From SUTHERLAND SHIRE ORCHID SOCIETY’s Website.. A humourous memory of the Late Neville Roper’s literary skills…a little light reading!!!!
The Show from Hell
Ever come home from a show feeling less than satisfied with your show bench results? Consider the following events that can only lead one to decide that this was indeed, the show from hell.
To give your ripper intermediate cymbidium every chance of taking out Grand Champion at your local show you spend three hours each day for four weeks training and arranging each of its eight racemes of thirty plus blooms.
Not only does this entail a lot of time but it creates a level of frustration bordering on psychological warfare as you try to manipulate those springy little yoyo’s, apply at least five metres of green twist tie without damaging any buds, insert eight reshaped dry cleaners coat hangers and then ‘pack’ the flowers with a melange of cardboard, tissue paper, sponge rubber, pipe cleaners and Styrofoam – you know, all that stuff you see adorning the back of empty station wagons parked in the car parks outside show venues .
Having driven the twenty kilometres to the show at a conservative 40kph to minimise potential damage to your Grand Champion in the making you eventually place it on the show bench in pristine condition with, thankfully, no need to use the words ‘damaged in transit’. At this point in time you are at peace with the world knowing that the announcement of your plant as Grand Champion is little more than a formality. That is until you discover that your painstakingly engineered 200mm. pot full of stud intermediate cymbidium has been beaten for Grand Champ. by a Masdevallia in a 50mm pot. with a single paltry flower!
Your rapidly rising blood pressure reaches stratospheric levels when you realise that the Masdevallia flower doesn’t even need a stake!
After a few deep breaths your blood pressure begins to subside. As calmness finally prevails, the show marshal instantaneously elevates your anger to a new personal best when he informs you that it was “close, real close. If your cymbidium didn’t have that pollen cap starting to go off.”

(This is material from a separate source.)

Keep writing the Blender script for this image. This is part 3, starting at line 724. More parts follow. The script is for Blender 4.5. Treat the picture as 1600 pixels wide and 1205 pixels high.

By the end of the show you have accepted, albeit grudgingly, that the judges decision is final and it was only an orchid show. After all Reserve Champion and a cheque for $25 is a pretty respectable outcome anyway. Your ego saving mental fall back position has been achieved largely due to the general opinion of sympathetic club members, that you have been the victim on an injustice – “Who were the judges?” “typical mix up” “Half of them hate cymbidiums and the other half grow Masdevallias” and “the short black one with the studded collar could have done a better job than the bloke with the white cane!” being typical commentary.
Eventually the show from hell is nearing the end and pull down time is approaching. You are now consumed by the desire to get your reserve champion, its decorations and your prize money into the car and on the road ASAP. No need to street crawl at 40kph on the home journey.
The prize winners are being presented with their trophies and prize money. You clap politely when ‘Mr. Masdevallia’ is called to the dais. He is all smiles as the president shakes his hand while back in the crowd the best you can muster is a sort of pained gesture, a cross between a fear grin and a death stare. Anyway you assure yourself that the club members clapped loudest when you were called to the dais and surely now even ‘Mr, Masdevallia’ realises how lucky he has been.
Your escape plan is to make two trips to the car. The first trip is to deliver your hard earned winnings, the packets of fertiliser and some seedlings purchased from the sales stall during the day. The second journey will be needed to convey your sizeable Reserve Champion intermediate cymbidium to the back of your station wagon. This operation proceeds uneventfully until, on approaching your car, you realise that your left hand is the one most easily freed from supporting the Reserve Champion but your car keys are in your right trouser pocket!
The solution, you decide, as you stand in the car park, is to carefully transfer more of the load from the right arm to the left and…EXPLETIVES!!! Broken pot on the asphalt! Potting mix everywhere! Battered pieces of prize winning foliage spread for metres and microscopic pieces of petals decorating the car park! And the loudly exclaimed “I hate *&#@#**^% orchids” ringing in the ears of stunned onlookers. You dip your now liberated right hand into your trouser pocket and extract your car key.
As you do so “Mr. Masdevallia’, smarty pants, all smiles, bloody Grand Champion, is standing at his car, the one parked next to yours, still cursing his ‘butter fingers’ as he bends down to salvage the pieces of what was once the Grand Champion and you decide that there is justice after all, even at the show from hell!